Ich war von 1972 bis 1973 als Wissenschaftler für das US-Fulbright-Institut in Bahrain, wo ich Feldstudien über die Bildung eines neuen bahrainischen Staates betrieb. Bei einer Gelegenheit rief ich Henderson an, in der Hoffnung, mit ihm ein Interview zum Thema nationale Sicherheit zu führen. Doch er lehnte ab und erklärte, dass er in einem solchen Fall die Genehmigung des Premierministers einholen müsse, weil er diesem direkt unterstehe.


'Big Brother' allerorten

Das Interview kam nicht zustande. Doch als ich ihn auf einer offiziellen Veranstaltung traf und mich vorstellte, erklärte er: "Ich weiß, wer Sie sind. Wir behalten jeden, der sich hier aufhält, im Auge."

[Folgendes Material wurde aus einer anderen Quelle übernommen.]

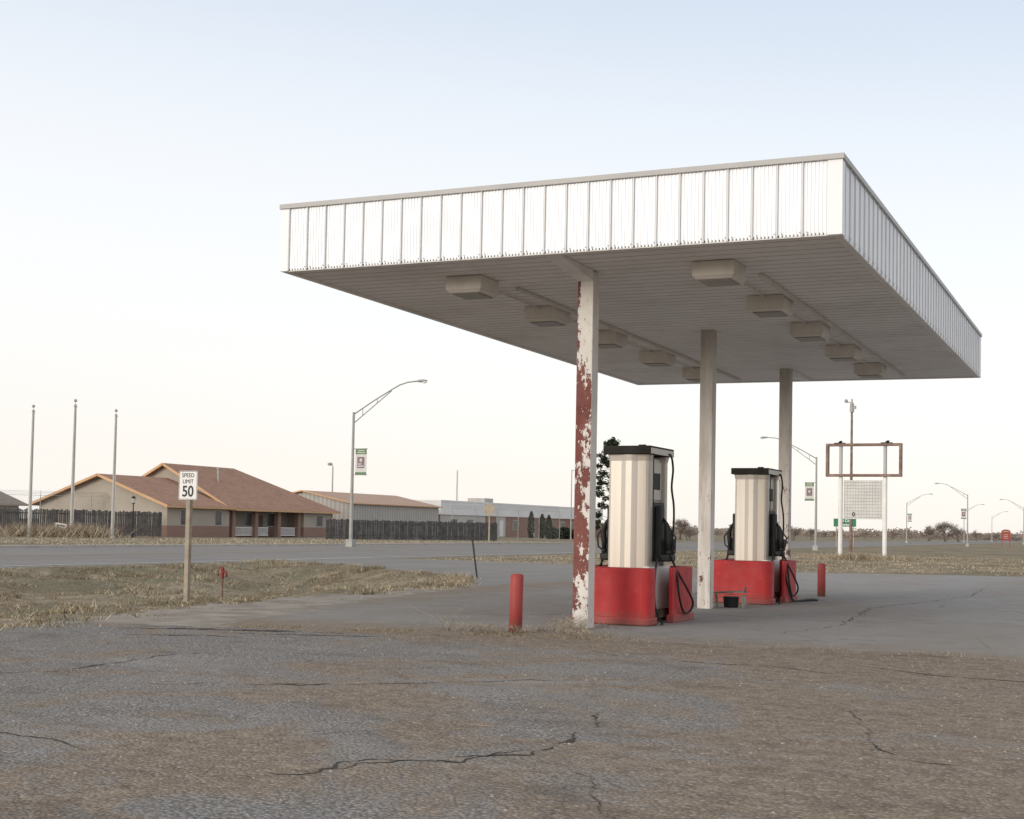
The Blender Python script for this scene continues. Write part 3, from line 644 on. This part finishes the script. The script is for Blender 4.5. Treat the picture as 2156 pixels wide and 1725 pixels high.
c.make("lattice",[M['steel']],t)

s=thing("empty_sign_frame","empty rusty sign frame on two white posts with letter board","sign",(-6.06,55,.05))
for x in(-1.18,1.18):
    c=MB(); c.cyl((x,0,-.2),(x,0,4.5),.12,n=14); c.cyl((x,0,4.5),(x,0,6.25),.095,n=12,m=1); c.make("post",[M['white'],M['cap']],s)
c=MB(); zl,zh=4.55,6.35; xl,xr=-1.97,2.06; d=.17; w=.14
o_=[(xl,zl),(xr,zl),(xr,zh),(xl,zh)]; i_=[(xl+w,zl+w),(xr-w,zl+w),(xr-w,zh-w),(xl+w,zh-w)]
v=[(x,y,z) for y in(-d,d) for x,z in o_]+[(x,y,z) for y in(-d,d) for x,z in i_]; fs=[]
for k in range(4):
    l=(k+1)%4; fs+=[(k,l,4+l,4+k),(8+k,12+k,12+l,8+l),(4+k,4+l,12+l,12+k),(k,8+k,8+l,l)]
c.add(v,fs); c.make("sign_frame",[M['rust']],s,bevel=.008)
for x in(-1.25,1.25):
    c=MB(); c.box((x-.3,-.08,6.352),(x+.3,.08,6.40)); c.beam((x,-.05,6.40),(x+.12,-.2,6.46),.14,.07); c.make("flood_light_bracket",[M['black']],s)
c=MB(); c.box((-1.0,-.09,2.26),(1.02,.03,4.36),0)
for i in range(12): z=2.34+i*.172; c.box((-.96,-.10,z),(.98,-.088,z+.028),1)
for i in range(14): x=-.95+i*.148; c.box((x,-.104,2.32),(x+.007,-.088,4.30),1)
c.make("letter_board",[M['board'],M['boardline']],s)
text("0",.32,M['textb'],s,(-.46,-.11,2.5),bold=.006)
s=thing("green_direction_sign","green highway direction sign with white lettering","road sign",(-22.4,132.8,0))
for x in(-1.0,.9):
    c=MB(); c.box((x,0,0),(x+.1,.08,3.2)); c.make("post",[M['wood']],s)
c=MB(); c.box((-1.28,-.04,2.25),(1.28,0,3.22),1); c.box((-1.24,-.045,2.29),(1.24,-.038,3.18),0); c.make("sign_plate",[M['green'],M['textw']],s)
text("Hill City",.42,M['textw'],s,(0,-.05,2.95),bold=.008); text("Norton",.42,M['textw'],s,(0,-.05,2.5),bold=.008)
s=thing("church_sign","small maroon arched roadside sign with yellow header","sign",(-10.7,193,0),sc=.85)
for x in(-.7,.58):
    c=MB(); c.box((x,0,0),(x+.12,.12,1.3)); c.make("post",[M['brownsign']],s)
c=MB(); arc=[(-.75,1.1),(.75,1.1),(.75,2.7)]+[(.75*math.cos(R(a)),2.7+.35*math.sin(R(a))) for a in range(15,180,15)]+[(-.75,2.7)]; n=len(arc)
c.add([(x,-.05,z) for x,z in arc]+[(x,0,z) for x,z in arc],[tuple(range(n)),tuple(range(2*n-1,n-1,-1))]+[(i,n+i,n+(i+1)%n,(i+1)%n) for i in range(n)],0)
c.box((-.5,-.06,2.6),(.5,-.048,2.8),1)
for z in (2.1,1.8,1.5): c.box((-.35,-.06,z),(.35,-.048,z+.06),2)
c.make("sign_plate",[M['brownsign'],M['yellow'],M['banw']],s)
s=thing("notice_board","small tilted white notice board in tall dry grass","sign",(-73.6,66.5,0),R(10))
for a,b in(((-.4,0,0),(-.45,0,1.1)),((.4,0,0),(.35,0,1.0))):
    c=MB(); c.beam(a,b,.06,.06); c.make("leg",[M['wood']],s)
c=MB(); c.add([(-.55,-.06,.45),(.5,-.06,.35),(.55,-.03,1.05),(-.5,-.03,1.18),(-.55,-.03,.45),(.5,-.03,.35),(.55,0,1.05),(-.5,0,1.18)],[(0,1,2,3),(7,6,5,4),(0,4,5,1),(1,5,6,2),(2,6,7,3),(3,7,4,0)]); c.make("board",[M['signw']],s)
text("NOTICE",.22,M['textb'],s,(0,-.07,.93),rot=(R(86),R(5),0),bold=.006)
for i in range(2): text("NO TRESPASSING" if i==0 else "PRIVATE PROPERTY",.095,M['textb'],s,(0,-.075,.72-.15*i),rot=(R(86),R(5),0))
s=thing("yard_lantern","black garden lantern post before the house","lamp post",(-72.0,73.4,0))
c=MB(); c.cyl((0,0,0),(0,0,3.0),.06,.045,n=8); c.cyl((0,0,0),(0,0,.3),.1,.08,n=8); c.make("pole",[M['black']],s)
c=MB(); c.cyl((0,0,3.0),(0,0,3.4),.11,.19,n=6,m=1,sm=False); c.cyl((0,0,3.4),(0,0,3.62),.25,.04,n=6,sm=False); c.cyl((0,0,2.93),(0,0,3.0),.14,n=6,sm=False); c.make("lantern",[M['black'],M['cream2']],s)

# ---------------------------------------------------------------- fences
def picket(name,label,p0,p1,h):
    F=thing(name,label,"fence",(p0[0],p0[1],0))
    L=math.hypot(p1[0]-p0[0],p1[1]-p0[1]); F.rotation_euler=(0,0,math.atan2(p1[1]-p0[1],p1[0]-p0[0]))
    c=MB(); x=0
    while x<L:
        hh=h*(1+random.uniform(-.04,.03)); w=.14
        if random.random()>.015: c.box((x,-.012,.05+random.uniform(0,.04)),(x+w,.012,hh))
        x+=w+random.choice((.015,.02,.03,.05))
    c.make("pickets",[M['fence']],F)
    for a,b in((.4,.5),(h-.4,h-.3)):
        c=MB(); c.box((0,.015,a),(L,.07,b)); c.make("rail",[M['fence']],F)
    for i in range(int(L/2.4)+1):
        c=MB(); c.box((i*2.4,.07,0),(i*2.4+.1,.17,h-.05)); c.make("post",[M['fence']],F)
picket("wooden_fence","dark weathered wooden picket fence before the house",(-84,60.5),(-74.3,79.9),2.3)
picket("wooden_fence","long dark weathered wooden fence beside metal shed",(-61.9,88.6),(-54.0,109),1.95)
def wirefence(label,p0,p1,h,step):
    F=thing("wire_fence",label,"fence",(p0[0],p0[1],0)); L=math.hypot(p1[0]-p0[0],p1[1]-p0[1]); F.rotation_euler=(0,0,math.atan2(p1[1]-p0[1],p1[0]-p0[0]))
    n=int(L/step)
    for i in range(n+1):
        c=MB(); x=i*L/n; c.cyl((x,0,0),(x,0,h-.4),.04,n=6); c.cyl((x,0,h-.4),(x,.3,h),.025,n=5); c.make("post",[M['steel']],F)
    c=MB(); c.cyl((0,0,h-.45),(L,0,h-.45),.025,n=4)
    for k in range(3): c.cyl((0,.1*k+.08,h-.3+.12*k),(L,.1*k+.08,h-.3+.12*k),.012,n=3)
    x=0
    while x<L: c.cyl((x,0,0),(x+.8,0,h-.5),.005,n=3,caps=False); c.cyl((x+.8,0,0),(x,0,h-.5),.005,n=3,caps=False); x+=.2
    c.make("wire_mesh",[M['steel']],F)
wirefence("tall chain link fence topped with barbed wire",(-92,70),(-79,82.5),4.1,4)
wirefence("chain link enclosure with barbed wire beyond wooden fence",(-64,118),(-57,133),4.0,3)

# ---------------------------------------------------------------- houses
H=thing("brick_house","low tan and brick house with brown gabled roofs and orange trim","house",(-74.2,80.6,0))
EV=2.95
c=MB()
c.prism([(-15.7,0),(0,0),(0,9.4),(-15.7,9.4)],1.05,EV)
c.add([(-15.7,0,EV),(0,0,EV),(-7.85,0,5.65),(-15.7,.2,EV),(0,.2,EV),(-7.85,.2,5.65)],[(0,1,2),(5,4,3),(0,2,5,3),(1,4,5,2)])
c.prism([(-16.2,9.5),(-2.2,9.5),(-2.2,22.5),(0,22.5),(0,28.2),(-16.2,28.2)],1.05,EV)
c.add([(-16.2,9.5,EV),(0,9.5,EV),(-8.1,9.5,7.1),(-16.2,9.7,EV),(0,9.7,EV),(-8.1,9.7,7.1)],[(0,1,2),(5,4,3),(0,2,5,3),(1,4,5,2)])
c.make("wall",[M['tan']],H)
c=MB(); c.prism([(-15.72,-.02),(.02,-.02),(.02,9.4),(-15.72,9.4)],0,1.07); c.prism([(-16.22,9.52),(-2.18,9.52),(-2.18,22.48),(.02,22.48),(.02,28.22),(-16.22,28.22)],0,1.07)
c.make("brick_base",[M['brick']],H)
def gable(c,x0,x1,y0,y1,ev,rg,oh=.6,oy=.7,th=.2,hip=0):
    xm=(x0+x1)/2; sl=(rg-ev)/((x1-x0)/2); e=ev-oh*sl
    a=y0-oy;b=y1+oy
    c.slab([(x1+oh,a,e),(x1+oh,b,e),(xm,b-hip,rg),(xm,a,rg)],th)
    c.slab([(x0-oh,b,e),(x0-oh,a,e),(xm,a,rg),(xm,b-hip,rg)],th)
    if hip: c.slab([(x1+oh,b,e),(x0-oh,b,e),(xm,b-hip,rg)],th)
    return e,a,b,xm
c=MB(); e1,a1,b1,xm1=gable(c,-15.7,0,0,9.0,EV+.2,5.85); e2,a2,b2,xm2=gable(c,-16.2,0,9.6,28.2,EV+.2,7.35,hip=8.2)
roof=c.make("roof",[M['roof']],H)
for (e,a,x0,x1,xm,rg) in((e1,a1,-16.3,.6,xm1,5.85),(e2,a2,-16.8,.6,xm2,7.35)):
    for xx in(x0,x1):
        c=MB(); c.beam((xx,a-.03,e-.1),(xm,a-.03,rg-.1),.06,.24); c.make("roof_trim",[M['orange']],roof)
for y0,y1,e in((a1,b1,e1),(b1,b2,e2)):
    c=MB(); c.beam((.63,y0,e-.12),(.63,y1,e-.12),.05,.18); c.make("roof_trim",[M['orange']],roof)
c=MB(); c.cyl((-5,14,5),(-5,14,6.9),.12,n=8); c.cyl((-5,14,6.9),(-5,14,7.05),.2,n=8); c.make("roof_vent",[M['steel']],roof)
def window(par,x,y,z,w,h,face='x',mat='glass'):
    c=MB()
    if face=='x': c.box((x-.02,y-w/2-.07,z-.07),(x+.05,y+w/2+.07,z+h+.07))
    else: c.box((x-w/2-.07,y-.05,z-.07),(x+w/2+.07,y+.02,z+h+.07))
    W=c.make("window",[M['frame']],par)
    c=MB()
    if face=='x': c.box((x+.052,y-w/2,z),(x+.062,y+w/2,z+h))
    else: c.box((x-w/2,y-.062,z),(x+w/2,y-.052,z+h))
    c.make("window_pane",[M[mat]],W)
for y in(2.4,7.6): window(H,.0,y,1.15,1.0,1.4)
for y in(11.5,15.5,19.5): window(H,-2.2,y,1.15,1.4,1.3)
window(H,.0,25.5,1.2,1.2,1.2); window(H,-11,0,1.2,1.2,1.2,'y')
c=MB(); c.box((-2.2,17,.1),(-2.12,18,2.2)); c.make("door",[M['bark']],H)
for y in(10.4,14.2,18.2,21.9):
    c=MB(); c.box((-.65,y-.25,0),(-.15,y+.25,2.75)); c.box((-.7,y-.3,0),(-.1,y+.3,.15)); c.make("porch_pier",[M['brick']],H)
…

Bei anderer Gelegenheit wollte ich Henderson von einem Ministerbüro aus anrufen. Der Minister wurde nervös und ängstlich. Er wollte nicht, dass Henderson erfuhr, dass der Anruf von seinem Anschluss kam. "Jeder hat Angst vor Herrn Henderson. Er besitzt die absolute Autorität in Bahrain, weil er im Namen von Shaikh Khalifa handelt, und keiner traut sich, ihm in die Quere zu kommen", erklärte der Minister.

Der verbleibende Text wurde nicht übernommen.